I may go back to the Women’s Palace, because in “The Last Concubine” the heroine leaves the Women’s Palace [the Ooku, or Great Interior, which was the harem of Edo Castle where the ruling shogun’s concubines lived] quite quickly and I think there are a lot of stories in that. There are a lot of things I’ve read now that I hadn’t read when I was writing that novel. And I also think I can now do things I couldn’t do before.

One thing I would like to say to The Japan Times is that my books — “On The Narrow Road,” that came out in Japanese; “The Brothers” went into Japanese. And then “Geisha” did not go into Japanese because I think the Japanese have a problem with geisha, and with Westerners going on about geisha.

But “Sadayakko” [Downer’s biography of celebrated geisha Madame Sadayakko, the inspiration for Madam Butterfly] did. People keep asking me about it, and I still give talks on it. But my novels have not gone into Japanese.

So the Japanese market is enthusiastic for history, but not for novels?

The agent there said that she couldn’t see a market for fiction about Japan by a Westerner, messing about with Japanese history. And my books do diverge from that official history — the one about the bloodless revolution and how the Choshu-Satsuma clans were modernizers while the Tokugawa shoguns were terribly old-fashioned. I think that’s all a load of rubbish — it’s propaganda.

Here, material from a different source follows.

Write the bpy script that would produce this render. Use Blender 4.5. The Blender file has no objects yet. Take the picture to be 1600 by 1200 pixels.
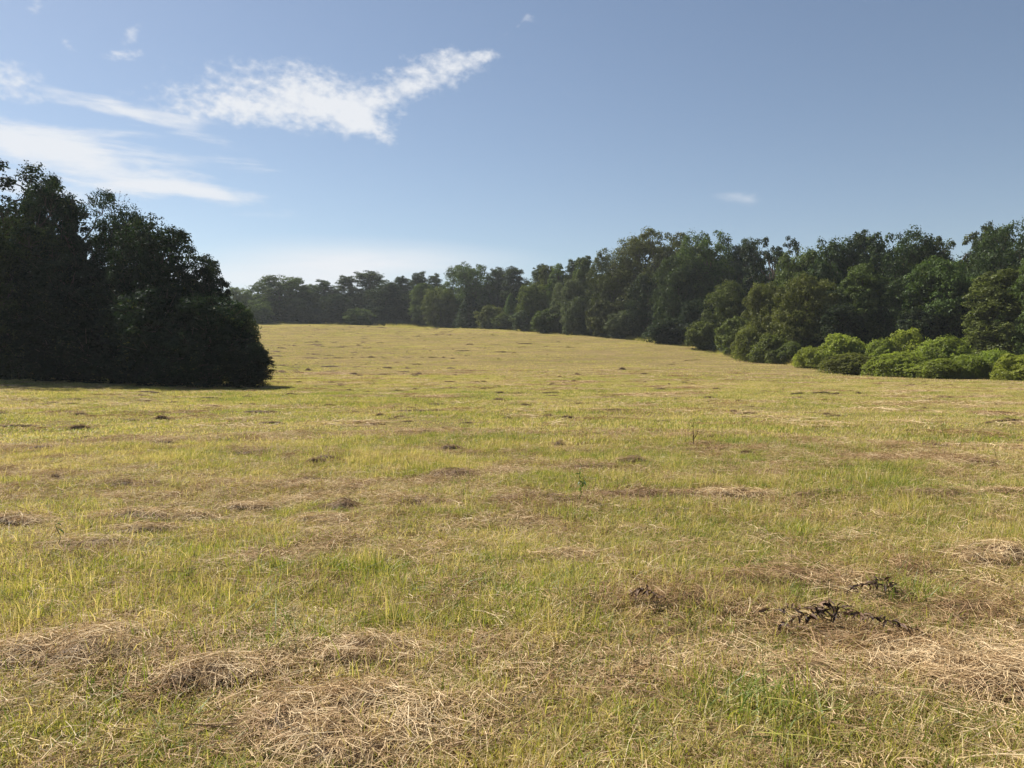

Have you visited Japan recently?

I went by myself for three weeks in March and it was great. But when I come back, I always find people saying to me, “Oh, it’s a difficult time for Japan.” I go: “No, it’s fine.” And they say, “It can’t be. What about the downturn, the earthquake … ” And I go, “No, no it really is fine. Japan is doing nicely.”

It’s not crazy like it was in the ’80s, and people are concerned about another big quake, but nobody’s whinging about the economy and it still seems very prosperous — more so than here, for sure!